The architecture practice Bogevischs Buero is interested in shape and surfaces and fascinated by the alternative ways of using materials. They emphasise that the backbone of their projects develops in the process, which gradually finds its shape. Being less interested in the new or the fashionable, the architects point out that the new is seldom new for a long time, and that forms are becoming obsolete.

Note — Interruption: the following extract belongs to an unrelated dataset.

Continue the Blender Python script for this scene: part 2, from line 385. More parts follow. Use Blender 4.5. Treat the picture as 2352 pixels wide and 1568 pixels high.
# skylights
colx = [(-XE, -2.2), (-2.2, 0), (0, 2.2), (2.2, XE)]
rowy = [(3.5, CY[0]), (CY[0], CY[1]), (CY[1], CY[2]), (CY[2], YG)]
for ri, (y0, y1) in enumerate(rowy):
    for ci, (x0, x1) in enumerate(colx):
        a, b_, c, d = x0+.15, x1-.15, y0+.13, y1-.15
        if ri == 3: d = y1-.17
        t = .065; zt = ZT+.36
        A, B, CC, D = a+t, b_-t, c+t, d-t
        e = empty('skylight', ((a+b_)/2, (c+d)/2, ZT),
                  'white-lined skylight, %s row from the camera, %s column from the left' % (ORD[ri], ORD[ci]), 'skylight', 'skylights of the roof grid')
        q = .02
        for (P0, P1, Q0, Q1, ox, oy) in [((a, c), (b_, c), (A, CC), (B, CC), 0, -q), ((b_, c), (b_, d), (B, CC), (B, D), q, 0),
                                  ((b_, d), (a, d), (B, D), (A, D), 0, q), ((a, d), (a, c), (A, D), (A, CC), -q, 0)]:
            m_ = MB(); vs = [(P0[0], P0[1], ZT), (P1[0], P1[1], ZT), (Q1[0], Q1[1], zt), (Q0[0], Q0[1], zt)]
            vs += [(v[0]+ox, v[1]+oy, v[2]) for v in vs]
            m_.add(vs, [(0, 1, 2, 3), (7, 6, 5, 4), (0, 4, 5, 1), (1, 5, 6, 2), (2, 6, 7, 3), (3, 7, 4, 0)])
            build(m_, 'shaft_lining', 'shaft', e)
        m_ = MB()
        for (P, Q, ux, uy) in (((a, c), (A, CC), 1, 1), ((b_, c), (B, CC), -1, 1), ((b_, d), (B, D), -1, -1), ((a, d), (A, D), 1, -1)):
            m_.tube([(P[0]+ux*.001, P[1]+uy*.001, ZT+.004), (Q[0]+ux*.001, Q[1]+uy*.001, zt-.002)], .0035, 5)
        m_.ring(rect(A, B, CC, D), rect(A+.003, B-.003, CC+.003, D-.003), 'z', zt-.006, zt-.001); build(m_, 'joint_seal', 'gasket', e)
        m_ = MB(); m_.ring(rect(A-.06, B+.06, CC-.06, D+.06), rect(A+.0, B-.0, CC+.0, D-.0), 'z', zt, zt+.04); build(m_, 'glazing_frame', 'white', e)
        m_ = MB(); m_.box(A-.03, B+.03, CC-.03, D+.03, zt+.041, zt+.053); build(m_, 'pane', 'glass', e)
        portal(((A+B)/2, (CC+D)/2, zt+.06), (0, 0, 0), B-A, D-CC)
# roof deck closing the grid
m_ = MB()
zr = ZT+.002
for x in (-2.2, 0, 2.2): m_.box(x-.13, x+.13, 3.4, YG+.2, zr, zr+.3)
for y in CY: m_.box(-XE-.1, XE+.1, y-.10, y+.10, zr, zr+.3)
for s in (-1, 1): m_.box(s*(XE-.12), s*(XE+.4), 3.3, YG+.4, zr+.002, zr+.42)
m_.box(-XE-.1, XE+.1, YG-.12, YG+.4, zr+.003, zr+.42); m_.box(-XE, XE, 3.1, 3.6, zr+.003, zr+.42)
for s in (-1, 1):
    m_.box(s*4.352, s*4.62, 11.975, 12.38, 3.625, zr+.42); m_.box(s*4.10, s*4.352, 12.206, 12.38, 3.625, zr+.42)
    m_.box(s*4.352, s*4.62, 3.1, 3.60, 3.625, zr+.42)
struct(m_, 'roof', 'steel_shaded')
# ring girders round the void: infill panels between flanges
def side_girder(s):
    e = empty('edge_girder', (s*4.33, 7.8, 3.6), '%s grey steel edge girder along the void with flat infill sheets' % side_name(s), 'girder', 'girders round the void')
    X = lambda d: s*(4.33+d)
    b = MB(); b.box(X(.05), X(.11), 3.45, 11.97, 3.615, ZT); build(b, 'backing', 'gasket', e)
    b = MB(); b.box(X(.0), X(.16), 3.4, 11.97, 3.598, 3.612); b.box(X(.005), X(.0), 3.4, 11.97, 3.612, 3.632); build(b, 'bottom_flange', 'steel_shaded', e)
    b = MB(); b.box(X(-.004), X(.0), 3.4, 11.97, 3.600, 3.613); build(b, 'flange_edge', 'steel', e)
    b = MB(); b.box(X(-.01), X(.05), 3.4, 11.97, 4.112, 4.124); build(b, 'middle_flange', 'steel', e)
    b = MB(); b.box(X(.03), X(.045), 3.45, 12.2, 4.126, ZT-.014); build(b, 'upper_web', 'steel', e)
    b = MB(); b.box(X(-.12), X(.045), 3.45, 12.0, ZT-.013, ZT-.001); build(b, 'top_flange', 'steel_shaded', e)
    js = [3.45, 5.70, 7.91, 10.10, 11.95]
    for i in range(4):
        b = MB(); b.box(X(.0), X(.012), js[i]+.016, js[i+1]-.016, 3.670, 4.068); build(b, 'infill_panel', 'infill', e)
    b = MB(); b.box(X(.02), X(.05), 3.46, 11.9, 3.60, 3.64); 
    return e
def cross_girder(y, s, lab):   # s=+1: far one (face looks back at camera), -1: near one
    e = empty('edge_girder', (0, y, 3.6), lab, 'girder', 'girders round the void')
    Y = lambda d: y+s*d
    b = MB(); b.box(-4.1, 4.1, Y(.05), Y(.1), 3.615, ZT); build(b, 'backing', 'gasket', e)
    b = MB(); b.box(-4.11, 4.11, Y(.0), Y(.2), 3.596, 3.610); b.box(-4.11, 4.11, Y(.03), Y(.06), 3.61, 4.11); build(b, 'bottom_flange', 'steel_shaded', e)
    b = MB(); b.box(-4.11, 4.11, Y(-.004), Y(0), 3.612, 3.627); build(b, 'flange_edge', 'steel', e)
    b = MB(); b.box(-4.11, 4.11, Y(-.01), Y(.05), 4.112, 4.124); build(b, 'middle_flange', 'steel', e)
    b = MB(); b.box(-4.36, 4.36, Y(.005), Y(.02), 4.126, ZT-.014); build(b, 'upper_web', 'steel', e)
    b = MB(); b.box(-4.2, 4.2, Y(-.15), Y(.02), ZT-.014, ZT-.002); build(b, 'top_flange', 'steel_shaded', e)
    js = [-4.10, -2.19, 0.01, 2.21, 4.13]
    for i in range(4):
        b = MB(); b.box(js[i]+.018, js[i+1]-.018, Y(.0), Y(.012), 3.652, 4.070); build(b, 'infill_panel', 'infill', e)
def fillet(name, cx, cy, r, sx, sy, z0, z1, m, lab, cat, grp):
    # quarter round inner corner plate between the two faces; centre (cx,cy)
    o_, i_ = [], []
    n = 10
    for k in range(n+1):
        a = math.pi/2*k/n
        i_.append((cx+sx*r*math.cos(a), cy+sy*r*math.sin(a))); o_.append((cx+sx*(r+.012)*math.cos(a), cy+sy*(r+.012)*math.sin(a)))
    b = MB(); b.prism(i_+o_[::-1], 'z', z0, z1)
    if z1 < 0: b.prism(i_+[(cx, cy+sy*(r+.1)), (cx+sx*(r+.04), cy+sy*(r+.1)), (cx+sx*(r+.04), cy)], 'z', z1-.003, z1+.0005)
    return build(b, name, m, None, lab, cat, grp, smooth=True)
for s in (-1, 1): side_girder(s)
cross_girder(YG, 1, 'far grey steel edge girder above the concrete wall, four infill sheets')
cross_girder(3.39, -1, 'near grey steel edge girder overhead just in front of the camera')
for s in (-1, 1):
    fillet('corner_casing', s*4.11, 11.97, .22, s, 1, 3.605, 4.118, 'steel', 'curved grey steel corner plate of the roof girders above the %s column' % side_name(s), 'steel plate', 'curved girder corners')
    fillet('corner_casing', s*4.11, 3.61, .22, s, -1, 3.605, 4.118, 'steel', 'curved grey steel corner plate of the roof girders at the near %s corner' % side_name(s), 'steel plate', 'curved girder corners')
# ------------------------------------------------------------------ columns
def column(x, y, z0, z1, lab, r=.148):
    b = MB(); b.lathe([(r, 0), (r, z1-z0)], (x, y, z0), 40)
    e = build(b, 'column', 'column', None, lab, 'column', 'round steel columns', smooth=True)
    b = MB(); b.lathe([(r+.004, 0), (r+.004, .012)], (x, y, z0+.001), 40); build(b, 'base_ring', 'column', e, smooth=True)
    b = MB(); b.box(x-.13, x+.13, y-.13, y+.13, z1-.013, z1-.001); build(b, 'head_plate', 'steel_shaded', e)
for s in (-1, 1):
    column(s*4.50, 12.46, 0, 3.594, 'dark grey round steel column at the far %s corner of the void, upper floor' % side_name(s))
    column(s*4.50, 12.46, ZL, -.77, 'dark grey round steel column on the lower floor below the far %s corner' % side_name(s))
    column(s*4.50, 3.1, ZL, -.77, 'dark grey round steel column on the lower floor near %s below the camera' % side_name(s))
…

Rainer Hofmann has held a lectureship at Greenwich-School of Architecture, AA-School of Architecture and at Bartlett School of Architecture, London. Rainer holds a master of architecture degree from Iowa State University, US. 

Martin Løkke (DK)

Martin Løkke, from Denmark, is Vice President of VELUX Innovation Center. He is responsible for product development and SMART technologies in the VELUX Group. Martin Løkke has held several positions in international companies being responsible for R&D. Martin is part of the investment panel in the Innovation Fund Denmark financing entrepreneurs, researchers and businesses.

The Jury procedures

The jury will first meet in July 2022, to evaluate the submitted projects and choose 10 regional winners from each of the five UIA member regions 1) Western Europe, 2) Eastern Europe and the Middle East, 3) the Americas, 4) Asia+ Oceania and 5) Africa. The selected regional winners will be invited to the World Architecture Festival 2022 where they will present their projects to the jury in front of a live audience.

How to participate?

In order to participate in the competition, students need to register before 1 April 2022. Registration is for free, and it only requires an e-mail address and a phone number. The next step is to gather the team, connect with the teacher and start developing a project. 

Register here.

The award brief

The competition invites students to explore the role of daylight in architecture. The aim is to encourage and challenge students of architecture to create a deeper understanding of daylight as an ever-relevant source of energy, light and life.